Palmer v. Mangum

Annotate this Case

338 So. 2d 1002 (1976)

Vickie Mechelle PALMER, a minor, by Dorothy Jean Palmer, next friend, v. J. Lee MANGUM.

No. 48829.

Supreme Court of Mississippi.

November 2, 1976.

*1003 Charles H. Ramberg, Brandon, for appellant.

McKinley, Zebert & McHann, Thomas L. Zebert, Pearl, for appellee.

Before GILLESPIE, C.J., ROBERTSON and LEE, JJ., and JAMES E. BOST, Commissioner.

JAMES E. BOST, Commissioner, for the Court:[1]

Vickie Mechelle Palmer, a minor, by next friend filed in the Chancery Court of Rankin County her petition for child support against J. Lee Mangum. The petition was styled "Vickie Mechelle Palmer, a minor, by Dorothy Jean Palmer, Next Friend", and was brought under the provisions of Mississippi Code Annotated section 93-9-9 (1972). The petition averred that Vickie was born to Dorothy Jean Palmer, March 24, 1968, and that J. Lee Mangum was the natural father, and concluded with a prayer that J. Lee Mangum be declared the father of Vickie and ordered to pay child support.

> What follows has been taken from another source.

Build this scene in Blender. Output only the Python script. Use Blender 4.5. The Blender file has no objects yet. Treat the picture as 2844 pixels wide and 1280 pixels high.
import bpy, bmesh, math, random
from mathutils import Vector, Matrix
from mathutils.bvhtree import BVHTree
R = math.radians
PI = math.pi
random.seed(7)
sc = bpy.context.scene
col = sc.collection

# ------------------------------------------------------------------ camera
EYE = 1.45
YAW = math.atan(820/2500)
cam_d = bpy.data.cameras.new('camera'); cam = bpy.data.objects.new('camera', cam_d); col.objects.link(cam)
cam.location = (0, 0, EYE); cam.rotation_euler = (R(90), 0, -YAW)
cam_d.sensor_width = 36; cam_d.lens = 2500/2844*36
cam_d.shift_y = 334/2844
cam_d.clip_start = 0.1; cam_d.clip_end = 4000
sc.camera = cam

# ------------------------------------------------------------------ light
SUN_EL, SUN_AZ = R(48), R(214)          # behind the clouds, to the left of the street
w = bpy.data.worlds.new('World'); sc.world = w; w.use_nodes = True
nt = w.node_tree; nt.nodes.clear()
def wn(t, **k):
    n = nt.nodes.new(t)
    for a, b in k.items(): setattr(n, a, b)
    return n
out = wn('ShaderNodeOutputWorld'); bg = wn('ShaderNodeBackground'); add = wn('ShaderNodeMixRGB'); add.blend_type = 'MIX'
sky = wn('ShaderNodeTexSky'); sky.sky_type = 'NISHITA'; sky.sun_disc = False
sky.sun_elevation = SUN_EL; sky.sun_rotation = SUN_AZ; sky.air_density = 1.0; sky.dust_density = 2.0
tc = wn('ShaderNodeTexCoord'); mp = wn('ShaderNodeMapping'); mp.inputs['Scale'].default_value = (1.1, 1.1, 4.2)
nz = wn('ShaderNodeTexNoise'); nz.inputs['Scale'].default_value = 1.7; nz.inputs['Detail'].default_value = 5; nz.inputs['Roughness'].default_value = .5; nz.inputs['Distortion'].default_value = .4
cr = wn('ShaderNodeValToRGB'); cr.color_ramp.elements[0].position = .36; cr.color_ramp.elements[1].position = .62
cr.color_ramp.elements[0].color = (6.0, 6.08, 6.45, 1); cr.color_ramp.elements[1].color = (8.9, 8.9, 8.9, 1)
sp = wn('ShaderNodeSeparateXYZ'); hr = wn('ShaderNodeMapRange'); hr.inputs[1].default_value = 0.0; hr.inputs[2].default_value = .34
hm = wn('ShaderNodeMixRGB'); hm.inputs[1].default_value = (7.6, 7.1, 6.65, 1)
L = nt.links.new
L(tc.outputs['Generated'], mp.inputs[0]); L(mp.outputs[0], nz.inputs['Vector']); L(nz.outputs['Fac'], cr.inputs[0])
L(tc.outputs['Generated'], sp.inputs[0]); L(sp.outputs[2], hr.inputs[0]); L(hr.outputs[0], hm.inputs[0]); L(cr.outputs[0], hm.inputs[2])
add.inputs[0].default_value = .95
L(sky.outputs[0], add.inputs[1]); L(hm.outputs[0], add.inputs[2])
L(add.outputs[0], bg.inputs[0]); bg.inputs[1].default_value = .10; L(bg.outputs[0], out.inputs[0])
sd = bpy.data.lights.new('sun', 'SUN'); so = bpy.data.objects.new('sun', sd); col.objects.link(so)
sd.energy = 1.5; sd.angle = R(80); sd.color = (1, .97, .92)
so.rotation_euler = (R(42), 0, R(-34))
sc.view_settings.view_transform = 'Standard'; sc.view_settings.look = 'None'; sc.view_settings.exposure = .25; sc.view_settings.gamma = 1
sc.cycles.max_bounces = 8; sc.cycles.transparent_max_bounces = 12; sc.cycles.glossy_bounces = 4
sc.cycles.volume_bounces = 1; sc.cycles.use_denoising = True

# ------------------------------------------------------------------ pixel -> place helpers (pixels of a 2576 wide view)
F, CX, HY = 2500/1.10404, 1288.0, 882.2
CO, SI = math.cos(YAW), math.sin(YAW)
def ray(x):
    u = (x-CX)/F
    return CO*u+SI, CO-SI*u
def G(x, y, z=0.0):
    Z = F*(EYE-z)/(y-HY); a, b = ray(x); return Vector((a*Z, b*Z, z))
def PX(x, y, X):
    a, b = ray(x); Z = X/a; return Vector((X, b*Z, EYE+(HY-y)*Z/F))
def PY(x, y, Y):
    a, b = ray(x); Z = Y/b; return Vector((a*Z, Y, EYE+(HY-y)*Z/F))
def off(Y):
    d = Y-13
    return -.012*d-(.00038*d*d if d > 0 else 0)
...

Mangum answered, and also demurred, urging that Section 93-9-9 prohibits the bringing of an action by the mother after the child has reached the age of one year, except upon certain conditions therein set out and not applicable in this case. The demurrer was sustained, Petitioner declined to plead further, and appeal was perfected.

Appellant contends that the court erred in sustaining the demurrer for these reasons:

(1) Under the Mississippi Uniform Law on Paternity, a suit brought by a minor by Next Friend is a suit by the minor and not a suit by the next friend; and

(2) Under the aforesaid Uniform Law, a minor may maintain an action against her father for child support.

We hold that this action was brought by the minor, not by the mother. Because of her tender years, the suit had to be instituted by a friend, and in this case, the friend was the natural mother. We reject the appellee's argument that by virtue of her appearance as next friend the mother was the real party in interest. The status of the mother as next friend was clearly set forth in the petition, and we find no prohibition against her appearance in that capacity.

While Section 93-9-9 limits the time during which the mother may commence proceedings thereunder to one year following birth of the child, the child is not subject by that Section to such limitation. This Court in Sandifer v. Womack, 230 So. 2d 212 (Miss. 1970), citing Dunn v. Grisham, 250 Miss. 74, 157 So. 2d 766 (1963), held that the one-year limitation imposed by Section 93-9-9 was a restriction on the right of the mother only. Thus, a minor may bring a suit for support against his putative father after the minor has attained the age of one year. This is true without regard to whether the child has become a dependent child under the law so *1004 that the welfare department is required to provide support.

We are of the opinion that the trial court erred in sustaining the demurrer of the appellee. The judgment is accordingly reversed and this cause remanded for a hearing on the merits.

REVERSED AND REMANDED.

GILLESPIE, C.J., PATTERSON and INZER, P. JJ., and SMITH, ROBERTSON, SUGG, WALKER, BROOM and LEE, JJ., concur.

NOTES

[1] pursuant to Chapter 430, Laws of 1976. The above opinion is adopted as the opinion of the Court.